My research on gentrification confirmed what many observers have undoubtedly noticed, long term residents of gentrifying neighborhoods cherish their neighborhoods and value these spaces. The feelings expressed to me by residents of gentrifying neighborhoods, which in many ways mirrored those of my father, kindled an interest in learning more about how blacks viewed the ghetto in the past. I wanted to explore how residents of the ghetto and the race in general felt about the ghetto. How did blacks feel about the experience of ghettoization? I was interested in how these feelings evolved over time from the early years of the ghetto around the turn of the last century to today.
“The ghetto was often a hell, as the use of the term as a derogatory adjective today implies, but it was also a haven at times.”

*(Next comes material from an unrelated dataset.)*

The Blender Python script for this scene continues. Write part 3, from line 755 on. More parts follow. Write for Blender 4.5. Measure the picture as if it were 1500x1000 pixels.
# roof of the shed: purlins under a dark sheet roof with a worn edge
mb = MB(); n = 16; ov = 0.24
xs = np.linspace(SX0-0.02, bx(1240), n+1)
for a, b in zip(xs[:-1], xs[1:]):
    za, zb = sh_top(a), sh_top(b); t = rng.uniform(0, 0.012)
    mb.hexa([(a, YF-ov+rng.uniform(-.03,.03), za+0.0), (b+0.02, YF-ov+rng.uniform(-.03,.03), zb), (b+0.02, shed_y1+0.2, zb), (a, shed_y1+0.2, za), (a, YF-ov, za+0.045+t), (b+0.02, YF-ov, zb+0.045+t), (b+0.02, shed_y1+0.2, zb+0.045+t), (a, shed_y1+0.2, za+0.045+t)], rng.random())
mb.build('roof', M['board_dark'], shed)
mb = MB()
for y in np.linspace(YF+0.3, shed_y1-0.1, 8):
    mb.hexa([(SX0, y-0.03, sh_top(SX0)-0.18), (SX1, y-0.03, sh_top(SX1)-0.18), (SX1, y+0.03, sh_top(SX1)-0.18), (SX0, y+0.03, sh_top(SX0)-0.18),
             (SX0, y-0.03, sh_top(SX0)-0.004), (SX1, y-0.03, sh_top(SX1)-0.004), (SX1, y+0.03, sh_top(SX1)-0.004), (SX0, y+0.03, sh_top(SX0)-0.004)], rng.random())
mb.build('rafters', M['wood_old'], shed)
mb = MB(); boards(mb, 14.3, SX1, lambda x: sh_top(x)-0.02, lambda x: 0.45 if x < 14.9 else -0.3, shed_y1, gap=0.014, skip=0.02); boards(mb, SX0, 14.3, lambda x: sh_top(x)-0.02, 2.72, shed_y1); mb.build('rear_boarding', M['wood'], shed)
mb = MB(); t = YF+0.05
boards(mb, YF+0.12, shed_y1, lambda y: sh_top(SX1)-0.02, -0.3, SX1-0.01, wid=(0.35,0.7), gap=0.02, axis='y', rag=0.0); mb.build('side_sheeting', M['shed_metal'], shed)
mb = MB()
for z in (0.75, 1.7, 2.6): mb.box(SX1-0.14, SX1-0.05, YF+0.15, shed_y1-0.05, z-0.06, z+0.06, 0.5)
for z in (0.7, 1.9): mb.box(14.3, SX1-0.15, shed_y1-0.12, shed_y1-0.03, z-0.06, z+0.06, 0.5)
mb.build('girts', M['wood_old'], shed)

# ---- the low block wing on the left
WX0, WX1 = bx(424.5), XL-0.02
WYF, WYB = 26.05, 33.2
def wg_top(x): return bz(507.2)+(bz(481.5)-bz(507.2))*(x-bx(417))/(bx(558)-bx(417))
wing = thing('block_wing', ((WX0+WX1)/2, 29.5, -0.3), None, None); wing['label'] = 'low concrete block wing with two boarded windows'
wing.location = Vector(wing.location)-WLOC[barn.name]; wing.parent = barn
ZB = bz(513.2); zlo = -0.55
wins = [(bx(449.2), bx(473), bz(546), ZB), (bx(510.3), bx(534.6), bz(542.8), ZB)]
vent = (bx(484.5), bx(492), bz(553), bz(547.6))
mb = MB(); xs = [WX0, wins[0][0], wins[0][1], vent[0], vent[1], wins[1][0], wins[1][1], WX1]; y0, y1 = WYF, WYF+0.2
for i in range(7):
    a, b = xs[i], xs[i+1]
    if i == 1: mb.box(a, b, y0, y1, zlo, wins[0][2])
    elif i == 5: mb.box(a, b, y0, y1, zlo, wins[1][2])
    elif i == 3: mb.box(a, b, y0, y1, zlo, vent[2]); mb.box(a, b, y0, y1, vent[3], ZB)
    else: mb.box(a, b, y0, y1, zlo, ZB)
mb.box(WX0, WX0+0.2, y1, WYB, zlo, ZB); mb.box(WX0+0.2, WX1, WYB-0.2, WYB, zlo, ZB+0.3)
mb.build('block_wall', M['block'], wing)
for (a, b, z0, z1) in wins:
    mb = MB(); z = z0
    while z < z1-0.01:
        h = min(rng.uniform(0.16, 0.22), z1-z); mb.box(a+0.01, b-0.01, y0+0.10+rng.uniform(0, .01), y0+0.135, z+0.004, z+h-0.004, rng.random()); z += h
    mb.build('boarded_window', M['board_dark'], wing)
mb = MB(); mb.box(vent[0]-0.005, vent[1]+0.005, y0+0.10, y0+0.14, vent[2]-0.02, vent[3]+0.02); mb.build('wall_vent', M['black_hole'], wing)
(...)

Answering “how blacks experienced the ghetto” across time, posed a challenge. Unlike my work on gentrification, where I could interview residents currently living in gentrifying neighborhoods, interviewing early 20th century residents of the ghetto would be impossible. Instead I considered a variety of sources, art, fiction and nonfiction books, black newspapers, popular magazines and the actions of people themselves. Artists depicted the ghetto as a prison they longed to escape and also a promised land they dreamed of. Newspapers chronicled the experiences of everyday folks and elites alike. And people voted with their feet, moving to and from the ghetto and in doing so revealing just what they thought of the ghetto as a place.
The stories told by these multifaceted sources form the basis of A Haven and a Hell, and this story is that of a duality. The ghetto was often a hell, as the use of the term as a derogatory adjective today implies, but it was also a haven at times. The book traces the waxing and waning of the ghetto as a haven and a hell and the forces that shaped this duality. The ghetto’s dual roles in black life in parallels the aforementioned schism that captured my parents’ conflicting ideas about where to live, and in some ways depicts the “twoness” of black life in America that W.E.B. DuBois wrote about over a century ago. The ghetto as a haven for the black community and a source of black culture, but also a hell, and a reminder of black’s otherness and exclusion from in American society. A Haven and a Hell tells this story and helps provide a more complete picture of the role of the ghetto in black life.